(Rows from a 3D scene dataset)
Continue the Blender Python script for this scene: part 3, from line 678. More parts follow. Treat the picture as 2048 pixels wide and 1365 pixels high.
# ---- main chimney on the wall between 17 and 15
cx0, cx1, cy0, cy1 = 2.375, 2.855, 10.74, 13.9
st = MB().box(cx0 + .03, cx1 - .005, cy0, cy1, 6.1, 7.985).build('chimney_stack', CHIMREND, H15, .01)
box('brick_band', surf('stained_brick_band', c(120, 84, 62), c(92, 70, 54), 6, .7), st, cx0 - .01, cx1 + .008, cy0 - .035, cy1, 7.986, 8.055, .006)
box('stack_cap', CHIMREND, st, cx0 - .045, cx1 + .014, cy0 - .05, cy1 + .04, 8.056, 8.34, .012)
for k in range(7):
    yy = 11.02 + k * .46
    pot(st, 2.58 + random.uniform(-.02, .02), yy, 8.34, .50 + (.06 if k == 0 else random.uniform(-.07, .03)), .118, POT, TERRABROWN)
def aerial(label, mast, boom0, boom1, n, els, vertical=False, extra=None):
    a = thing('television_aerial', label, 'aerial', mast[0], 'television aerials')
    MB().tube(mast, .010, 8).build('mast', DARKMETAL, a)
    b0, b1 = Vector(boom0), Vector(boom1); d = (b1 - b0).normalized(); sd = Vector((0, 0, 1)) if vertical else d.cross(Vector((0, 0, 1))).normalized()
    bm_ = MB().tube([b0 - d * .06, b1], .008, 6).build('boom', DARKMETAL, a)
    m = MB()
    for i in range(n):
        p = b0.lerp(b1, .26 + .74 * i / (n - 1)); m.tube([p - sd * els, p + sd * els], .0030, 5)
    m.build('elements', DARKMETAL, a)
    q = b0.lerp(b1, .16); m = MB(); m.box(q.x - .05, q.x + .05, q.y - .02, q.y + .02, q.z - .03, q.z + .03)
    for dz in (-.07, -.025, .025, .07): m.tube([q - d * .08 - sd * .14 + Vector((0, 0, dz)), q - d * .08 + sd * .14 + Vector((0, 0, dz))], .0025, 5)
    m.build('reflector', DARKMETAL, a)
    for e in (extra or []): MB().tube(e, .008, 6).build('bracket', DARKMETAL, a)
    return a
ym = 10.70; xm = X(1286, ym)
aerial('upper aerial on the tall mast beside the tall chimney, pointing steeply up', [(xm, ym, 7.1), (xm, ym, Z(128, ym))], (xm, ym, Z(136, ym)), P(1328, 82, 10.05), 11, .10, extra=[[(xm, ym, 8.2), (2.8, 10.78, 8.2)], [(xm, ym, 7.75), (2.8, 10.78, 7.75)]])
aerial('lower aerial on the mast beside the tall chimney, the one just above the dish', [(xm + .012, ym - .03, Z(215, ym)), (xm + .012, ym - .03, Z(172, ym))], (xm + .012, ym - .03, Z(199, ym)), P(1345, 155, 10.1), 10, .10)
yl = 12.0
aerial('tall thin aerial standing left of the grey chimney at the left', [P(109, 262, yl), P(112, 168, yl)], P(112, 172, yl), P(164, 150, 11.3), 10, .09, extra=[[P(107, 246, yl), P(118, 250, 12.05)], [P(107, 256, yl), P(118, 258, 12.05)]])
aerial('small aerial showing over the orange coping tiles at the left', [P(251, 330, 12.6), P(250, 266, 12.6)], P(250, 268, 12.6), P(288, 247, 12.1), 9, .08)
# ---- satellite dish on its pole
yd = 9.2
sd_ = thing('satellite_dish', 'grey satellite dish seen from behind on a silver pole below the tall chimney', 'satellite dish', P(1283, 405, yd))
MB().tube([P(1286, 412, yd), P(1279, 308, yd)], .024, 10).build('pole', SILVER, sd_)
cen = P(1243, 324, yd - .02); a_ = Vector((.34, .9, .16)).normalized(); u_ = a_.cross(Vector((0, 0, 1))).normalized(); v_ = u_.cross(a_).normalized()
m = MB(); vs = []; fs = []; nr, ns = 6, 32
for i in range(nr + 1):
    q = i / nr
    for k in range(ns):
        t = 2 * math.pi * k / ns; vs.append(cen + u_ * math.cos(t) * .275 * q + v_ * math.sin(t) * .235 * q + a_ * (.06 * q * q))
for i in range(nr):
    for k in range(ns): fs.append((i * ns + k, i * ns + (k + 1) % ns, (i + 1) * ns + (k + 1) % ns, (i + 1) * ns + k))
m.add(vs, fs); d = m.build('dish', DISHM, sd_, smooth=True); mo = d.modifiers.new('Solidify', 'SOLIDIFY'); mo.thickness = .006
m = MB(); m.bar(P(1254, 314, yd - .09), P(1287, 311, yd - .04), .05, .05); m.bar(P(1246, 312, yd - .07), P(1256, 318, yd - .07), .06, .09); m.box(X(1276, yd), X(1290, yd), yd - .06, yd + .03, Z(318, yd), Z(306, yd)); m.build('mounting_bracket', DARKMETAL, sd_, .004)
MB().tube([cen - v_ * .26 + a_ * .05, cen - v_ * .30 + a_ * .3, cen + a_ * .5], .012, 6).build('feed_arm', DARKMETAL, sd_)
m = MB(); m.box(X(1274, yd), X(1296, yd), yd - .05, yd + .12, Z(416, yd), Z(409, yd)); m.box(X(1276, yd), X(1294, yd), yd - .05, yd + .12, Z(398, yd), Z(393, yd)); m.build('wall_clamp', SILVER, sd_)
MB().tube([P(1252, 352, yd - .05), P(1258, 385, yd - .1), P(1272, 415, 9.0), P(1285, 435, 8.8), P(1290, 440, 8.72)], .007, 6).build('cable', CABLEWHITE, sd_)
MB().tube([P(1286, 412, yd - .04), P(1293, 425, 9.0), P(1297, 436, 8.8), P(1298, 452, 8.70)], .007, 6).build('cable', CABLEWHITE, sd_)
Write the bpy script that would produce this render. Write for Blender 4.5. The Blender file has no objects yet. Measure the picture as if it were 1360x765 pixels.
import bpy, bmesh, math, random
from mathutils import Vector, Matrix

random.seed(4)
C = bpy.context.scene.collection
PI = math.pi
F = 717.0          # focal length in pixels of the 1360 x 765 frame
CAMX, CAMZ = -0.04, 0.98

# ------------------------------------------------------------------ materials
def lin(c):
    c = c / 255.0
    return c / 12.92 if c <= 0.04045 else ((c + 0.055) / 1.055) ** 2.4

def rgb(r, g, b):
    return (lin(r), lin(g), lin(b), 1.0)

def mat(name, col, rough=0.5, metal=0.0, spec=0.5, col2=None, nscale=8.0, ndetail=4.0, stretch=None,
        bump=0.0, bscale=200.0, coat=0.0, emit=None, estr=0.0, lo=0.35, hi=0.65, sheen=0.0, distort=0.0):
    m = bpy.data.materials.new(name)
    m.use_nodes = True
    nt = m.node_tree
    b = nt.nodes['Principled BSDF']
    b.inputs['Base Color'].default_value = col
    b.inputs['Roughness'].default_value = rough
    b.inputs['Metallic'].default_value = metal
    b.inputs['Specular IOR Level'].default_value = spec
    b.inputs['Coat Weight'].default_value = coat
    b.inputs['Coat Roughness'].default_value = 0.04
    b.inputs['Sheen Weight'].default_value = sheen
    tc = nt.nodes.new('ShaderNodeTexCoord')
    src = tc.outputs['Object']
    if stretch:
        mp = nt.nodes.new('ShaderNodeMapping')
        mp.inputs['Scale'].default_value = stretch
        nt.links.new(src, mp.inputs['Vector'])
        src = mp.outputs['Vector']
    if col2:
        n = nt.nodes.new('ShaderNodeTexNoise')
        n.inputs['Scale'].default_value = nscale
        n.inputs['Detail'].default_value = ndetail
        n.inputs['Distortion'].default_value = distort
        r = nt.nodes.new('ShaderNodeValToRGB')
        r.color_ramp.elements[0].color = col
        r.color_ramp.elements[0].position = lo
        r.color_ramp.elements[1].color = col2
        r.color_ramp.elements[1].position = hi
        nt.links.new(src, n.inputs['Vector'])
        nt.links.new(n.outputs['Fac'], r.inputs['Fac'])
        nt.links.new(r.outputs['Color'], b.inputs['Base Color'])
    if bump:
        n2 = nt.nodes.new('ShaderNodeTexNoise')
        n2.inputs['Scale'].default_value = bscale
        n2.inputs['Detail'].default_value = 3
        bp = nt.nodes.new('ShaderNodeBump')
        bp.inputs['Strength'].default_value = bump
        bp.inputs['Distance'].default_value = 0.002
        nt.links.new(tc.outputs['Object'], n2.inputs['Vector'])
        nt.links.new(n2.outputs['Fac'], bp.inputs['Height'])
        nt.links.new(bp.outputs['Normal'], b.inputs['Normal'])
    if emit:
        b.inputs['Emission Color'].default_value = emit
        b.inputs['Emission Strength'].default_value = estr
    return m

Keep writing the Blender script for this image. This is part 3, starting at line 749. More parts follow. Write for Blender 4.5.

## Task objective
Using the listing, copy every line where the word "script" shows up.

## Worked solution
Continue the Blender Python script for this scene: part 3, from line 678. More parts follow. Treat the picture as 2048 pixels wide and 1365 pixels high.
Write the bpy script that would produce this render. Write for Blender 4.5. The Blender file has no objects yet. Measure the picture as if it were 1360x765 pixels.
Keep writing the Blender script for this image. This is part 3, starting at line 749. More parts follow. Write for Blender 4.5.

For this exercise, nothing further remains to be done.